As Reeves noted in Wednesday’s Title IX order, Chevron “reinforces the Court’s constitutional and statutory obligation to reject an agency interpretation at odds with the Court’s independent judgment.”

That’s a lot of legalese to essentially say that there’s now one more tool at the disposal of states and litigants to challenge the enforcement of federal rules and regulations. Experts are worried that not only will a post-Chevron future invite more frequent legal challenges regarding technical policy issues about which judges are not themselves experts, but that it could disrupt some continuity around federal regulations from one administration to another.

The Loper Bright decision now enables a new president and administration to significantly impact regulatory policy according to a party’s political agenda —and with fewer roadblocks.

“This is a decision that would benefit Democratic presidents and Republican presidents,” Yeargain added. “But I think in the context of the threat of Project 2025 looming over all of this, it’s safe to say that it would definitely allow some of those goals to be more easily accomplished.”

In many ways, the Supreme Court’s decisions in Loper and other cases have teed up a future in which a future president Trump would have absolute immunity from criminal prosecution and could easily upend many Biden-era agency rules that have protected LGBTQ+ people, women, people of color, and other marginalized groups.

Trump tried this already over the course of his presidency. The 45th president rarely abided by legally-required procedures for announcing new policies, and often announced executive orders, such as his ban on transgender people in the military, on social media.

Project 2025, the Heritage Foundation’s road map for a second Trump presidency, would bring enormous policy changes if implemented by Trump, including rolling back LGBTQ+ protections and abolishing the
”administrative state.” And the absence of Chevron deference could grease the wheels for a second Trump presidency to do even more damage.

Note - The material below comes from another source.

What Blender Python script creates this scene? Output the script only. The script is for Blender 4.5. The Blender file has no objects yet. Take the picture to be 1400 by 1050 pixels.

In the meantime, LGBTQ+ rights hang in the balance. Nearly half the country has passed restrictions on gender-affirming care for minors, and numerous others have banned transgender students’ participation in sports and restricted their ability to use the bathroom that corresponds to their gender identity.

Last month the Supreme Court agreed to take up its first ever case involving the constitutionality of statewide bans on gender-affirming care. In United States v. Skrmetti, the court will decide whether Tennessee’s S.B. 1, the state’s ban on gender-affirming care for minors, violates the equal protection clause of the Constitution.

With a conservative majority in the court, transgender rights proponents face a difficult path. The court will hear arguments in the fall and a ruling may not come until 2025.

While the ability of the federal agencies to enforce inclusive rules in education and health care are now in limbo with the destruction of Chevron, Yeargain said he’s hopeful about the possibility for state courts to enshrine various protections in their own state constitutions in the meantime.

He pointed to how, despite the absence of a federal right to abortion after the overturning of Roe v. Wade, 10 state constitutions protect abortion rights even more strongly than Roe had.

“I remain at least vaguely optimistic in part because I think there is potential in the states to do the things the federal government won’t do or go further than the federal government does,” Yeargain said. “Even if there’s success in Skrmetti, there’s still going to be need for additional litigation and I think it’s important to take that very seriously.”

This report has been updated to clarify Yeargin’s remarks about Chevron.